• WHAT TO PRODUCE
Write the data below out exactly as it stands. Do not include the pictures.
--------------------
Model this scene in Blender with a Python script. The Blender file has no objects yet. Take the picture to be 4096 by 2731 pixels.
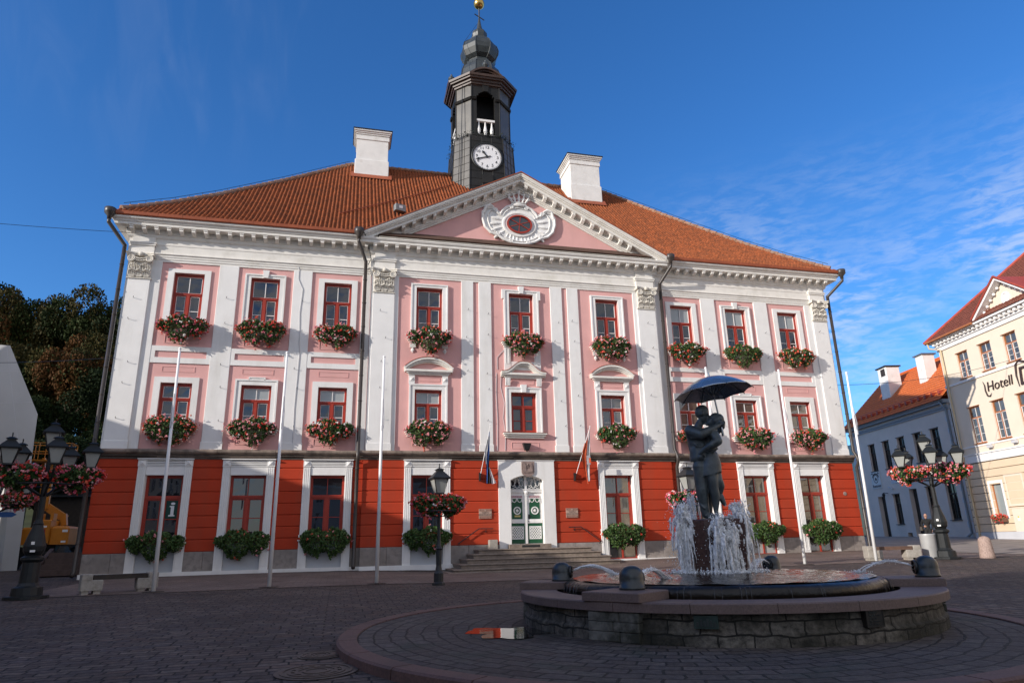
import bpy, math, random
import numpy as np
from math import sin, cos, pi, radians, sqrt, atan2, exp
from mathutils import Vector, Matrix

scene = bpy.context.scene
COL = scene.collection
random.seed(7)
NR = np.random.default_rng(11)

# ------------------------------------------------------------------ camera
cam_d = bpy.data.cameras.new('camera')
cam = bpy.data.objects.new('camera', cam_d)
COL.objects.link(cam)
scene.camera = cam
cam_d.sensor_width = 36.0
cam_d.lens = 36.0 * 2698.9412 / 4096
cam_d.clip_start, cam_d.clip_end = 0.1, 3000
PIT, ROL, YAW = 0.29147, -0.02391, 0.24870
_f = Vector((sin(YAW), cos(YAW), 0)); _r = Vector((cos(YAW), -sin(YAW), 0)); _u = Vector((0, 0, 1))
_F = _f * cos(PIT) + _u * sin(PIT); _U = -_f * sin(PIT) + _u * cos(PIT)
_R2 = _r * cos(ROL) + _U * sin(ROL); _U2 = -_r * sin(ROL) + _U * cos(ROL)
cam.matrix_world = Matrix(((_R2.x, _U2.x, -_F.x, -8.527), (_R2.y, _U2.y, -_F.y, -31.8525), (_R2.z, _U2.z, -_F.z, 0.9076), (0, 0, 0, 1)))

# ------------------------------------------------------------------ light
SUN = Vector((-1.0, -0.375, 0.34)).normalized()
sun_d = bpy.data.lights.new('sun', 'SUN')
sun_d.energy = 3.9
sun_d.angle = radians(0.5)
sun_d.color = (1.0, 0.93, 0.84)
sun = bpy.data.objects.new('sun', sun_d)
COL.objects.link(sun)
sun.rotation_euler = SUN.to_track_quat('Z', 'Y').to_euler()
sun.location = SUN * 60

world = bpy.data.worlds.new('World')
scene.world = world
world.use_nodes = True
wn, wl = world.node_tree.nodes, world.node_tree.links
wn.clear()
w_out = wn.new('ShaderNodeOutputWorld')
w_bg = wn.new('ShaderNodeBackground')
w_bg.inputs['Strength'].default_value = 0.15
sky = wn.new('ShaderNodeTexSky')
sky.sky_type = 'NISHITA'
sky.sun_disc = False
sky.sun_elevation = math.asin(SUN.z)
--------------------
• TASK OUTPUT
Model this scene in Blender with a Python script. The Blender file has no objects yet. Take the picture to be 4096 by 2731 pixels.
import bpy, math, random
import numpy as np
from math import sin, cos, pi, radians, sqrt, atan2, exp
from mathutils import Vector, Matrix

scene = bpy.context.scene
COL = scene.collection
random.seed(7)
NR = np.random.default_rng(11)

# ------------------------------------------------------------------ camera
cam_d = bpy.data.cameras.new('camera')
cam = bpy.data.objects.new('camera', cam_d)
COL.objects.link(cam)
scene.camera = cam
cam_d.sensor_width = 36.0
cam_d.lens = 36.0 * 2698.9412 / 4096
cam_d.clip_start, cam_d.clip_end = 0.1, 3000
PIT, ROL, YAW = 0.29147, -0.02391, 0.24870
_f = Vector((sin(YAW), cos(YAW), 0)); _r = Vector((cos(YAW), -sin(YAW), 0)); _u = Vector((0, 0, 1))
_F = _f * cos(PIT) + _u * sin(PIT); _U = -_f * sin(PIT) + _u * cos(PIT)
_R2 = _r * cos(ROL) + _U * sin(ROL); _U2 = -_r * sin(ROL) + _U * cos(ROL)
cam.matrix_world = Matrix(((_R2.x, _U2.x, -_F.x, -8.527), (_R2.y, _U2.y, -_F.y, -31.8525), (_R2.z, _U2.z, -_F.z, 0.9076), (0, 0, 0, 1)))

# ------------------------------------------------------------------ light
SUN = Vector((-1.0, -0.375, 0.34)).normalized()
sun_d = bpy.data.lights.new('sun', 'SUN')
sun_d.energy = 3.9
sun_d.angle = radians(0.5)
sun_d.color = (1.0, 0.93, 0.84)
sun = bpy.data.objects.new('sun', sun_d)
COL.objects.link(sun)
sun.rotation_euler = SUN.to_track_quat('Z', 'Y').to_euler()
sun.location = SUN * 60

world = bpy.data.worlds.new('World')
scene.world = world
world.use_nodes = True
wn, wl = world.node_tree.nodes, world.node_tree.links
wn.clear()
w_out = wn.new('ShaderNodeOutputWorld')
w_bg = wn.new('ShaderNodeBackground')
w_bg.inputs['Strength'].default_value = 0.15
sky = wn.new('ShaderNodeTexSky')
sky.sky_type = 'NISHITA'
sky.sun_disc = False
sky.sun_elevation = math.asin(SUN.z)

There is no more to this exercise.